Monday, 11 May 2009

Woolas gaffe betrays the chippy Labour entitlement culture

When I lived in a corrupt African country one of our ongoing battles was to explain to staff that the 24 days of "sick pay" available were a maximum, a contractual cap upon compensation and not an automatic holiday entitlement. To take a "sick day" when you are well is dishonest, and you would be sanctioned for it. To the newly globalised employees of what was previously a (British) civil service culture this was a shock. No matter how much we emphasised it, explained it, gave generous holidays and pay, sent doctors out to care for those reporting sick - a hard core never really got the hang of it. To them, the limit on sick pay (which appears in almost every UK employment contract) was an allowance - a form of entitlement which they could either "use or lose" in each employment year. Needless to say, they were the worst employees in a more general sense and they didn't last long.

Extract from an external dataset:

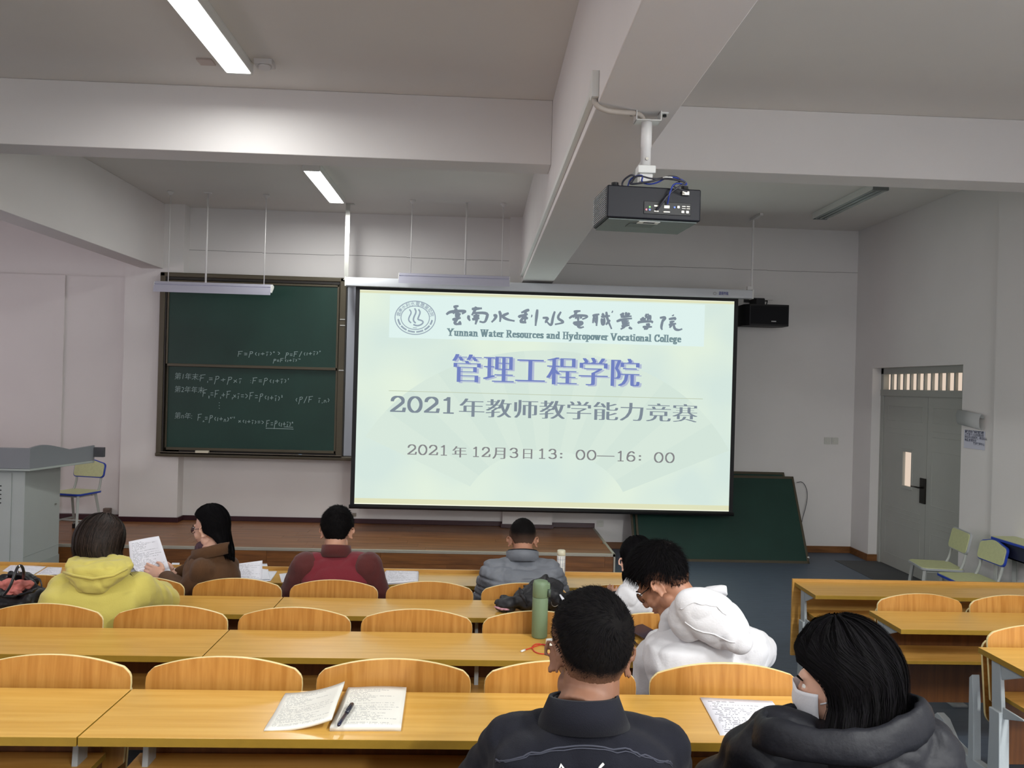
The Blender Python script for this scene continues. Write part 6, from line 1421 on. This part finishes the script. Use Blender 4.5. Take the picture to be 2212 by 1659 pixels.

I thought I had left his behind until I heard Phil Woolas on Radio Four this morning offering this explanation of why the (apparently misguided) public are so angry:

We have an allowance system that some people see as an expense system


My blood is boiling. Mr Woolas that is exactly what you do not have. You have an expense system which covers expenses wholly, neccesarily and exclusively incurred in the course of performing your parliamentary duties up to a maximum allowance of £24K per year, or whatever the relevant figure is. You do not understand the rules of the system you have been abusing. If you havent incurred the expense under the rules, you do not even begin to submit a claim. The "allowance" is a maximum, not an aspiration.

It is not independent auditors (at further expense to the taxpayers) that we require to sort out the system - it is a basic standard of honesty and integrity amongst each person who submits a claim. It isn't rocket science, and it occurs every day in every company up and down the land. They don't announce to shareholders that they are going to employ a whole new set of auditors to keep the employees honest - they just employ honest people. And fire those who are found to behave otherwise.

But I guess if a Cabinet minister does not even understand the rules within which he claims he is acting then the problem goes much deeper than expenses. At least Mr Woolas had the decency to apologise for what he had done:

- "I am sorry if I have caused embarassing headlines".


He said. What a dissapointing day.

1 comment:

passinthru said...

The sick leave analogy is spot on.

Also spot on was La Widdie on C4 News: Either the expenses are in order, in which case why pay them back? Or the expenses are out of order, in which case why are these people still in office?